A promise, and a little bit of luck: That’s how senior men’s tennis player Ryan Charles started down the path of pursuing competitive tennis.

As a freshman at Landstown High School in Virginia Beach, Virginia, Charles played basketball and tennis. But after a rough basketball season, he made a bet with his coach.

“If we made regionals in tennis, I wasn’t coming back to play basketball,” Charles said. “We just happened to make it. We were in a tiebreaker. It came down to the flip of a coin, and we ended up getting the regionals spot. So I stuck to my word and I didn’t go back to basketball the next year, and I stuck with tennis for the rest of my high school career.”

It worked out well as Charles became the captain of his tennis team and led them to the Landstown 6A South Regional Championship in 2017.

After hearing about Mason from a strength and conditioning coach, he researched the school and became very interested.

“It seemed to have everything I was looking for,” Charles explained. “That mid-major D-I feel, in state, a good engineering program. It ended up being that perfect spot.”

But Charles’ journey to the Mason men’s tennis team was anything but smooth.
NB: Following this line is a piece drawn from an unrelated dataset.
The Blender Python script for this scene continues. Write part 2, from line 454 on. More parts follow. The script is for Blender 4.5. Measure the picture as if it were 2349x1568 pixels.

He had to make the team as a walk-on.

“I was deciding between going to North Carolina State University, for the engineering program, or coming to Mason,” Charles said. “I couldn’t play tennis at North Carolina State, so I would have gone to just go to the school.”

After consulting with his family and his coaches, he decided to take the risk and go with Mason and try to walk on to the team.

About two months later, he received a boon.

“Right before my state finals in tennis, which happened to be up at Mason, the coach reached out to me and said he would come watch me play,” Charles said. 

“When I got to meet him as a person, I saw something special in him,” coach Jimmy Davis said. “Not only is he a bright person, but he is very motivated toward the goals that he sets for himself … I’m really glad I took a risk in telling him he could have a spot on the team. Looking back on it, I would have been dumb if I didn’t.”

Coach Davis added, “He started off with no scholarship. And he came on and he’s working just as hard, if not harder than all these guys on the team, and that says a lot. It helps a coach be able to say this guy wants to be here and wants to improve.”

When looking at ways Charles could help the team, Davis keyed in on an area that was difficult to miss: height.

“When I saw him, he was 6 foot 5. You can teach a lot of things, but that’s not one of them,” Davis said.

Charles came up at the perfect time too, as he was able to fill a need.

“The team was a small roster at the time, only about eight or nine guys, so they needed bodies,” Charles said. “I was 6 foot 5 and they didn’t have much of that. I think the next tallest guy was one of my roommates, Jakob Nielsen, and he is about 6 foot 2. I had a really good week at the first week of practice and earned my spot.”

With the height that Charles has, it brings some serious advantages on the court. 

“You get the benefit of being a big server and having a lot of space taken up,” Charles said. “My favorite part about it is that most of the time I can control the match, and it’s on my racket. If I’m playing well, there’s not much my opponent can do.”

Photo Courtesy of George Mason Athletics

From a coaching perspective, Davis says that height allows a player to do things shorter players simply aren’t able to do.

“The angles you’re able to produce, the effortless power that you’re able to get. Obviously, if you can hit down from a fort on a serve, it adds an advantage,” Davis said. 

Charles has played both singles and doubles over his four-year career at Mason. He has tallied 16 wins in singles and 22 wins in doubles, but some of his most impressive results have come this season.

With partner Rithik Sardana in the number one doubles spot for the team, the pair are 4-0 this season with wins over VCU, Temple and Villanova. 

But despite his achievements on the court, some of Charles’ most impressive accomplishments have come off of it.

Charles is the Student-Athlete Advisory Council president and is a member of the George Mason Diversity & Inclusion Leadership Council. Additionally, in 2020, Charles was selected as the OrthoVirginia Student Achiever Award winner which recognizes student-athlete accomplishments outside of the playing field.

Speaking on why student-athletes should pursue these opportunities, specifically with SAAC, Charles said, “It’s important to have your voice heard. For me, it was an opportunity to get the tennis voice heard a little bit more. I could get our opinions out there because we’re not the most important sport or the biggest revenue sport.”

All of this experience is helping Charles lead his team this season. As the only senior on the roster, he is setting a great example for his younger teammates.

“You can see an impact from him on everyone,” Davis said. “You can see an impact in the culture of the program itself … Having someone that shows up every day early, who stays late, who aces the classroom, who gets involved in athletics to its core, those young guys see that and believe that’s the culture. And luckily, now it is … I can put a lot of that credit, a majority of that credit, to him.”

As his career comes to a close, Charles’ primary goal is to set the program up for future success. 

“Ever since my freshman year, I knew that when my senior year comes, it would be a transition year,” Charles explained. “Of course, I’d like to go out on top and win. But more importantly, I’d like this team to be ready to run it back next year and see if they can do any great things next year.”